De niño recuerdo que un día mi padre llegó con un curioso regalo. Era una caja con varios soldados a caballo en su interior. Me llamaron la atención por sus colores; y observando el tipo de casco pude entender con mis precarios conocimientos infantiles, que pertenecían a algún ejército alemán. No pasó mucho tiempo para que las espadas se fueran doblando y algunas piezas fueran desapareciendo, para terminar las restantes, olvidadas en la misma caja en alguna parte de la casa.
– Estos soldaditos los hace un amigo, me había comentado mi padre.
La imagen del primer encuentro con estas pequeñas figuras quedó grabada en mi memoria, y en una u otra oportunidad los he desempolvado de su antigua caja. Siempre me intrigó cómo los habrían hecho. Con el pasar de los años, por esas cosas de la vida mi padre, quien ahora se fue a vivir al sur, me pidió ir a dejar unos libros a un amigo en el centro de Santiago. Toco el timbre de uno de los edificios que conforman el barrio cívico, en plena Alameda.
– ¿Don Rino estará?
Me hacen pasar y me llevan a una amplia oficina llena de óleos con motivos aeronáuticos, maquetas, trenes y barcos. Extraño –pienso yo–, qué oficina más ‘sui generis’. Entrego el encargo y de repente reparo en unas delgadas figuritas de plomo encima de un mueble. El recuerdo con que inicié este relato vuelve como un flash. Hay varias pequeñas cajas apiladas. Serán más de ellas? No aguanto y le pregunto por su contenido.
–Yo las fabrico –me dice el Sr. Poletti–. Además de ser Documentalista de la revista de la Fuerza Aérea, tengo un taller en mi casa.
Así, después de 25 ó 30 años, me encontraba finalmente con el fabricante de esas pequeñas figuras de metal que tanto me atraían desde la niñez.

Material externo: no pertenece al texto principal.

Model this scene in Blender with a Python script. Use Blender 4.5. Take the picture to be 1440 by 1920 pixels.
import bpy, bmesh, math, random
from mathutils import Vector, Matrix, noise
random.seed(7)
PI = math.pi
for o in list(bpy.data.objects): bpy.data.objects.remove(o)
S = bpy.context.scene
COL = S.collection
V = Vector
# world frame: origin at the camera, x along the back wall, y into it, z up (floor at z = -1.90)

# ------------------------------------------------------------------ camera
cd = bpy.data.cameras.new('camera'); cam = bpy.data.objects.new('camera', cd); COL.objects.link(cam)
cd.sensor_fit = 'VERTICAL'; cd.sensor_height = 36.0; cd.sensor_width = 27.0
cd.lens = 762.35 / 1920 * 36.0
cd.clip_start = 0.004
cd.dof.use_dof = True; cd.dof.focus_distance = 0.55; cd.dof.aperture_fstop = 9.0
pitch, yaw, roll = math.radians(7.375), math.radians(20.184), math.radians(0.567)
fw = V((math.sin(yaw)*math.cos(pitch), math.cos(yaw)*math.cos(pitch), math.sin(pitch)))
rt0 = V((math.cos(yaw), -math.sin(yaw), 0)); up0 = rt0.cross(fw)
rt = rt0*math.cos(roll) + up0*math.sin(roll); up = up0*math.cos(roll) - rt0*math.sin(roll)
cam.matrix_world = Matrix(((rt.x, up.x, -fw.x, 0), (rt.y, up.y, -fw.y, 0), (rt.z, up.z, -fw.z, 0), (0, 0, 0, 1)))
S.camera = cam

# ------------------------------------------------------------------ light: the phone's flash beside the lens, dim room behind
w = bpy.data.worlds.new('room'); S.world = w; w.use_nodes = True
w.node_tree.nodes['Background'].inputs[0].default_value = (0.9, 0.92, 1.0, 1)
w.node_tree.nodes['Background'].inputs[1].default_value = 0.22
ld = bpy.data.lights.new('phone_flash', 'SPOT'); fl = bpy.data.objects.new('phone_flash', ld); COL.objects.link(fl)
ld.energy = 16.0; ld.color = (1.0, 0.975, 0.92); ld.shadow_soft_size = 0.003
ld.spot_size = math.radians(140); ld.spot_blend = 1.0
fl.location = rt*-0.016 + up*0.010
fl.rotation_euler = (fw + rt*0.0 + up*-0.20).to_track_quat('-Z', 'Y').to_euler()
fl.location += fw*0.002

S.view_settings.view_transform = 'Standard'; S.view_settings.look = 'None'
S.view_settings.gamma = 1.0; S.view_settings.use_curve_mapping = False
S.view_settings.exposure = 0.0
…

Pero ahora lo que interesa es su historia
Corría el año de 1935 y el aventurero joven italiano Silvio Poletti desembarcaba en Valparaíso. Le gusta el lugar y después de un año recorriendo el país -ciertamente con las poco auspiciosas noticias venidas del Viejo Continente- decide establecerse instalando una librería. Le interesaba un negocio que le permitiera leer y cultivarse. La llama “Milán” en honor a su ciudad natal. Entre sus activos había varios moldes de duro-aluminio, marca Krupp, para fabricar soldados, oficio que rápidamente aprende y comienza a venderlos junto a otros juguetes. Pasan los años y cuando sus hijos bordean los 10 años les introduce en el arte del fundido del plomo para vaciarlo en los moldes, les enseña luego a limpiarlos y pintarlos para cocerlos finalmente en las cajas de cartón que ellos mismos fabricaban. Era una buena entrada monetaria para un niño de entonces.
Hoy la tradición, que en Europa se perdió debido a que los moldes fueron fundidos durante la guerra para fabricar aviones, continúa en el taller familiar, pues sus tres hijas colaboran limpiando las rebabas y pintando las figuras. Una de ellas se ha especializado en buques de cualquier clase, todos mediante la técnica del vaciado en metal. Su hijo Roger es quien hace las esculturas para fabricar los moldes de caucho silicona de las figuras de cuerpo entero, más grandes y con más detalles, que son las preferidas hoy en día. Fabricar cada una de ellas demora cerca de una semana. Para los detalles se documenta en fotografías que le proporcionan los mismos clientes.
Hay una gran variedad de figuras: soldados actuales, de la Guerra del Pacífico, de la Independencia, de tribus indias norteamericanas, de Napoleón, faraones. Y las que no están, las fabrica especialmente, como fue lo sucedido con uno de sus últimos logros: el conjunto de los 11 jugadores de la selección chilena de fútbol, que el presidente de la ANFP llevó de regalo a cada una de las delegaciones que participaron de la Copa América, y que fueron hechos a pedido. No obstante uno que recuerda especialmente fue el encargo que recibió hace algunos años de representar un desfile de la Escuela Militar, “eran más de 100 piezas, incluyendo tambor mayor, banda de guerra e instrumental. Verlos todos formados era emocionante”.